Пользуясь тем, что противник ночью не воевал и с заходом солнца прекращал все боевые действия, мы держались принципа: выстоять до захода солнца. Когда наступала южная темная ночь, мы быстро сматывали линию и отходили, сначала на несколько километров, Там развертывались и окапывались, а утром начиналось все снова. Но через несколько дней «юнкерсы» усиленно бомбили небольшую станцию у нас в тылу, а рано утром откуда-то сбоку туда прорвались танки. Это было наше первое окружение. Затем слово «окружение» стало одним из самых употребительных у нас.

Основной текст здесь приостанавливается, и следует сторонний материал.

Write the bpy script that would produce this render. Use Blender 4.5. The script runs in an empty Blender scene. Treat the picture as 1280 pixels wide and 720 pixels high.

Фактически окружением назвать это было нельзя, как слоеный пирог нельзя назвать кренделем. Это было подвижное состояние перепутанных между собою армий, которые все время стремились образовать нечто, что можно было назвать словом из военного учебника — «фронт». Постепенно возобладал совсем другой, не предусмотренный военной теорией принцип: те, кто обладали большей скоростью передвижения, оказывались впереди (так. например, штабы, автомобильные колонны, снабжение и танки оказались дальше всего в тылу), часто совершенно теряя связь с разбросанными воюющими частями. А пехота и артиллерия оставались позади.

У нас были прекрасные пушки и очень хорошие артиллеристы, но положенные нам скоростные тягачи мы потеряли довольно скоро. И потом уже до сорок третьего года нам не давали взамен ничего. Мы пользовались сельскохозяйственными гусеничными тракторами, которые мы реквизировали в колхозах и которые давали шесть километров в час, то есть не имели ровно никакой надежды оторваться от противника. Именно от этого наша тяжелая артиллерия несла такие большие потери в технике. Все-таки кое-как мы пушки тянули, не бросали их. Мы приспособились подключать к орудию два трехтонных грузовика. По ровному месту и даже в гору дело шло. Но с горы раскатившиеся орудия нажимали сзади на машины и шофера в ужасе бежали рядом со своими грузовиками и управляли рукой или же стояли на крыле. Потом начались дожди. Техника противника начала тонуть в клейком мокром черноземе, и движение фронта замедлилось. Мы, мокрые, проваливаясь в жидком черноземе, проклинали дожди, которые, по сути дела, нам очень помогли.